I’m making another attempt at learning crochet. My mom has tried to teach me, but it’s been a lost cause. I’m right-handed and she’s left-handed (some quick trivia: both my parents are left-handed, but all of the kids are right-handed). She’s clever enough to have somehow taught herself how to do it left-handed, but I’m not bright enough to figure out how to watch her and switch it back again.

I went to my local Chapters and bought Teach Yourself Visually Crocheting. This book is great, every instruction has a picture next to it of what your work should look like. It’s got all kinds of stitches documented in it, as well as a few patterns at the end of the book. I’m a real visual learner – like most people, I expect – and this has been extremely helpful.

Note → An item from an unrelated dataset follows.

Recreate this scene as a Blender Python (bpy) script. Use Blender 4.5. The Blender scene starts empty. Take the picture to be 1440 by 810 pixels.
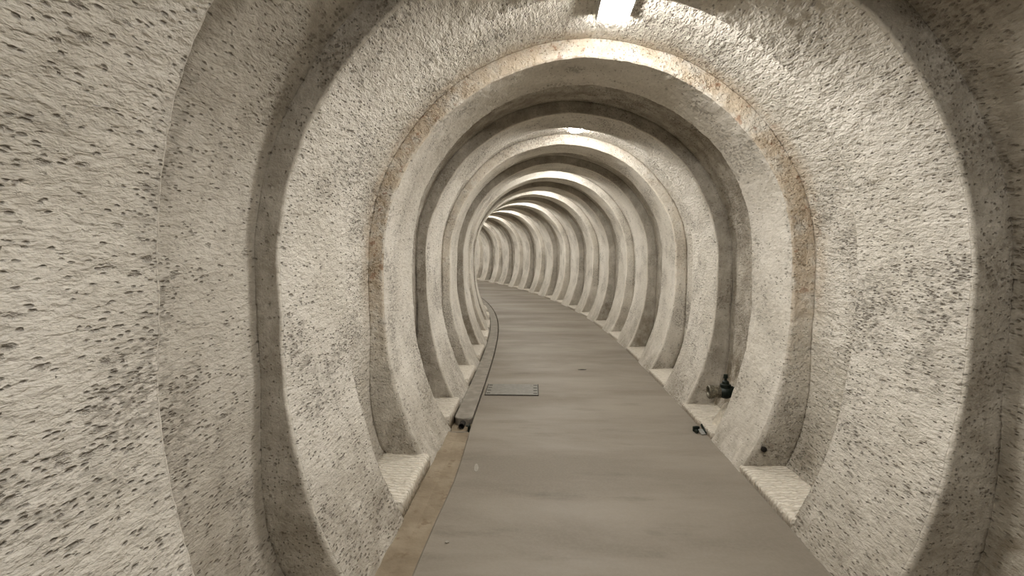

Crocheted pieces can look fantastic but only if you have a good pattern and make a good choice of thread/yarn. Otherwise, like with macramé (another hobby of mine), you end up with some chintzy piece of crap. You know what I mean: things that little old ladies make to cover toilet paper rolls (and they think it’s cute if it looks like the bottom half of a dress on a doll…) I’m very picky about this, so after much scrounging on the net, I managed to find some good cheap and free patterns. One of which is for… socks. Ooooo…

Just now, I found a new one, which is stunning, in a brand new crochet magazine. I want it, badly. I’m going to see if I can get the mag locally (I hate waiting for anything), but if not, then I’ll break down and buy it online.

I’m stumbling through the beginning of one of the simplest patterns I found, which is for a small wallet/purse/pouch thing. It’s basic stitches, but you work in the round – which means that, instead of zig-zagging back and forth, you actually flip to work along the opposite side – which is a little confusing at the start of a piece. I am hoping I can get to the point where this will come more naturally, and I think I’ll get there eventually.

It was interesting trying to find appropriate yarn. Places like Wal-Mart tend to carry lots of yucky “regular” yarn – you know, that scratchy stuff some people make sweaters out of – but little else. Mom, as always, knew where to look. There’s this knitting store, which carries pricey-but-fab yarn and thread of all kinds. I walked out with some very soft (“ultra fine” on the label) and easy to work with wool yarn, for around $30, enough for two small projects. As I was leaving, the two women there kept trying to convince me to buy more stuff, which was amusing:

Lady 1: “You know, we’ve got these, and this, oh and this…”

Me: “No, that’s okay, I don’t need it.”

Lady 2: “Oh and there’s…”

Me (to mom): “Run! run!”

Addendum

My visitor logs inform me that at least two poor fellows reached this log entry via querying Google for free crochet patterns for toilet paper. Oh yeah, lovin’ the irony.